Monday, May 16, 2011

The Princess of Montpensier















The Princess of Montpensier begins in the midst of a gripping hand-to-hand combat in 16th century France, as a count and a handful of his men hunt down an enemy on his own farm. As in later scenes of soldiers hacking away at one another in suffocatingly close quarters, director Bertrand Tavernier hammers home the brute horror of war, stripping it of any pretense of nobility. The 70-year-old director’s clarity of vision on the subject makes this one of the strongest antiwar movies of 2010, a year that included powerful documentaries like Restrepo and The Tillman Story.

But the main fight in The Princess of Montpensier is not the war between Catholics and Huguenots. It’s the rivalry for the heart of Marie (Mélanie Thierry), the princess of the title.

Tavernier and his co-writers based their screenplay on a 17th-century novella, and on the research Tavernier always does before resurrecting a past time and place in one of his authentic-feeling films. Whether Marie is learning to butcher a hog or being undressed in a roomful of servants on her wedding night, the details of her life are often startlingly unfamiliar, yet they never draw undue attention to themselves or detract from the authenticity of the characters’ emotions. When I interviewed him a few weeks ago, Tavernier talked about how he makes sure his scripts, sets, costumes, and lighting are historically accurate, so his characters will look and talk and act the way they should—and then he tells his cast and crew to forget everything but capturing “the passion and the emotion” of the story. Regardless of when his movies are set, he says, he films them in the present tense. “I’m not filming a Renaissance table. I’m filming a table.”

His method clearly works. He succumbs just once here to the impulse that sinks so many directors of costume dramas, sending the count into the heart of the historic St. Bartholomew's Day Massacre to rescue a woman from rampaging soldiers. But on the whole, Tavernier studiously avoids stagey set pieces and melodramatic swashbuckling, focusing instead on the texture of daily life in the castles of France (and, to a lesser degree, on its battlefields) nearly 500 years ago.

Marie is just 16 or so when we meet her, a gravely gorgeous girl in love with her dashing but destitute young neighbor, Henri de Guise (Gaspard Ulliel). But her feelings don’t mean much to her parents, who trade her in marriage, like so much prize horseflesh, to Henri’s stodgy cousin, Prince Philippe de Montpensier (Grégoire Leprince-Ringuet).

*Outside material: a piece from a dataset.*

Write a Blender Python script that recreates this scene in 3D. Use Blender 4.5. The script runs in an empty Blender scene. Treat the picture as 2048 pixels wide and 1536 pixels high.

If anything, being married makes Marie more appealing to Henri, for whom wooing her is now a way to get back at his more privileged cousin as well as a pleasant pastime. Henri and Philippe are soon joined in their competition for her favors by a cynical young duke, who sees Marie as attractive arm candy. The stakes grow for Philippe as he gets to know his wife better and starts falling for more than her looks, but the men are motivated mainly by their love of the chase and their hunger to win the prize, whatever it may be. As Henri puts it of their competition: Marie is “a doe in our midst.”

Only the Count de Chabannes (Lambert Wilson), the man who led that charge in the opening scene, truly loves Marie. But Philippe enlisted the count to tutor his wife while he is at war, and the older man’s deep-rooted sense of honor prevents him from wooing his patron’s wife. Instead, he serves her faithfully, her only true friend and a witness to her blighted life.

As only we and the count can see, Marie is smart, self-aware, and hungry to learn. She’s also woefully ignorant, since women didn’t get much of an education in those days, and her choices in life are strictly limited even after marrying a prince grants her some status. Tavernier shows us the courage it takes for her to arrange for a romantic tryst with Henri. She may be tragically naïve about her lover’s feelings, but she’s true to her own, and she’s brave enough to risk everything—her social position, her wealth, and her husband’s budding devotion—for a shot at true love.

It’s sad to see social convention rob Marie of what might have been real happiness with the count, but the real tragedy of this all-too-relevant period piece isn’t her missed chance at love. It’s the human potential that goes unrealized in Marie, as it does in so many other bright, brave young women with the bad luck to be born into rigid patriarchies.